The study introduces a LES-informed resolvent-based estimator for turbulent pipe flow that maintains high accuracy with significantly reduced computational resources.

## Key findings

- LES data can replace DNS data for flow estimation with minimal accuracy loss.
- Estimates match DNS results well up to the buffer layer and reasonably in the log layer.
- The method reduces computational cost by an order of magnitude.

## Abstract

A resolvent-based methodology is employed to obtain spatio--temporal estimates of turbulent pipe flow from probe measurements of wall shear-stress fluctuations.
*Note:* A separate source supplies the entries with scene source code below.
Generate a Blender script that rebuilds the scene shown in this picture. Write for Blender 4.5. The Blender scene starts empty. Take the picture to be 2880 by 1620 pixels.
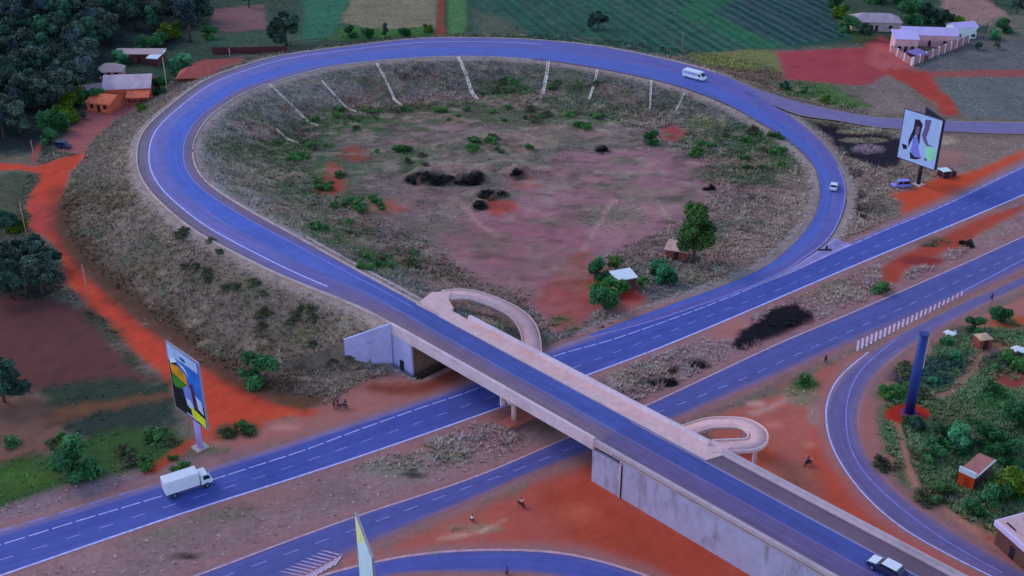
import bpy, math, random
import numpy as np
from mathutils import Vector, Matrix

# ------------------------------------------------------------------ camera, sky, sun, exposure
scene = bpy.context.scene
CAM_H, PITCH, FPX = 115.0, 28.0, 3300.0
cam_data = bpy.data.cameras.new('camera')
cam_data.sensor_width = 36.0
cam_data.lens = FPX / 2880.0 * 36.0
cam_data.clip_start, cam_data.clip_end = 1.0, 30000.0
cam = bpy.data.objects.new('camera', cam_data)
scene.collection.objects.link(cam)
cam.location = (0, 0, CAM_H)
cam.rotation_euler = (math.radians(90 - PITCH), 0, 0)
scene.camera = cam

SUN_EL, SUN_AZ = 38.0, -60.0           # azimuth measured from +Y towards +X
world = bpy.data.worlds.new('World')
scene.world = world
world.use_nodes = True
wn = world.node_tree.nodes
sky = wn.new('ShaderNodeTexSky')
sky.sky_type = 'NISHITA'
sky.sun_disc = False
sky.sun_elevation = math.radians(SUN_EL)
sky.sun_rotation = math.radians(SUN_AZ)
sky.altitude = 1500
sky.air_density = 1.0
sky.dust_density = 0.6
sky.ozone_density = 2.0
wn['Background'].inputs['Strength'].default_value = 0.15
world.node_tree.links.new(sky.outputs[0], wn['Background'].inputs['Color'])

sun_data = bpy.data.lights.new('sun', 'SUN')
sun_data.energy = 0.5
sun_data.angle = math.radians(25)
sun_data.color = (1.0, 0.91, 0.80)
sun = bpy.data.objects.new('sun', sun_data)
scene.collection.objects.link(sun)
sv = Vector((math.sin(math.radians(SUN_AZ)) * math.cos(math.radians(SUN_EL)),
             math.cos(math.radians(SUN_AZ)) * math.cos(math.radians(SUN_EL)), math.sin(math.radians(SUN_EL))))
sun.rotation_euler = sv.to_track_quat('Z', 'Y').to_euler()

scene.view_settings.view_transform = 'Standard'
scene.view_settings.look = 'None'
scene.view_settings.exposure = 0.8
scene.view_settings.gamma = 1.0
scene.render.engine = 'CYCLES'
scene.cycles.use_denoising = True
scene.cycles.max_bounces = 5
scene.cycles.diffuse_bounces = 3
scene.cycles.transparent_max_bounces = 4

random.seed(11)
rng = np.random.default_rng(11)
COL = scene.collection
R = math.radians
SP, CP = math.sin(R(PITCH)), math.cos(R(PITCH))

# ------------------------------------------------------------------ surveying: photo point -> place on the ground
def G(px, py, z=0.0):
    dx, dv = (px - 1440) / FPX, (py - 810) / FPX
    t = (CAM_H - z) / (SP + dv * CP)
    return np.array([dx * t, (CP - dv * SP) * t])

def G3(px, py, z=0.0):
    p = G(px, py, z)
    return Vector((p[0], p[1], z))

def mpp(py):                     # metres per photo pixel across, on the ground at that row
    return CAM_H / ((py - 810 + FPX * math.tan(R(PITCH))) * CP)

# ------------------------------------------------------------------ colour: what a level matt surface should show -> its base colour
LW = (0.485, 0.65, 1.0)            # a level pure white sheet under this sky
def lin(v):
    v = v / 255.0
    return v / 12.92 if v <= 0.04045 else ((v + 0.055) / 1.055) ** 2.4
def C(r, g, b, k=1.0):
    return tuple(min(0.9, max(0.006, k * lin(v) / l)) for v, l in zip((r, g, b), LW))

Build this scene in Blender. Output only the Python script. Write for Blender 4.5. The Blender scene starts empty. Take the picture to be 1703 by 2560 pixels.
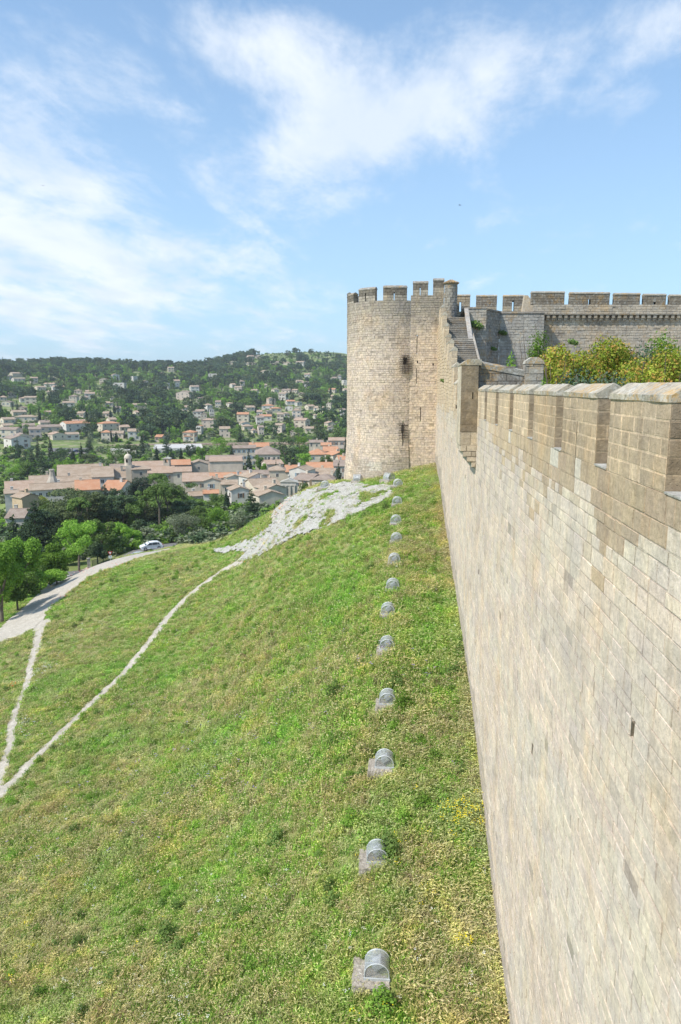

Direct numerical simulations (DNS) and large-eddy simulations (LES) of turbulent pipe flow at friction Reynolds number of 550 are used as databases. We consider a DNS database as the true spatio--temporal flow field, from which wall shear-stress fluctuations are extracted and considered as measurements. A resolvent-based estimator is built following our earlier work (Amaral et al. J. Fluid Mech., vol. 927, 2021, p. A17), requiring a model for the nonlinear (or forcing) terms of the Navier-Stokes equations system, which are obtained from another DNS database, as in our earlier work, and from a series of computationally cheaper LES databases with coarser grids; the underlying idea is that LES may provide accurate statistics of non-linear terms related to large-scale structures at a low computational cost. Comparisons between the DNS and the estimates indicate that sufficiently accurate results can be achieved with estimators built with statistics from LES with an order of magnitude less grid points than the DNS, with estimates closely matching the reference DNS results up to the buffer layer and reasonable agreement up to the beginning of the log layer.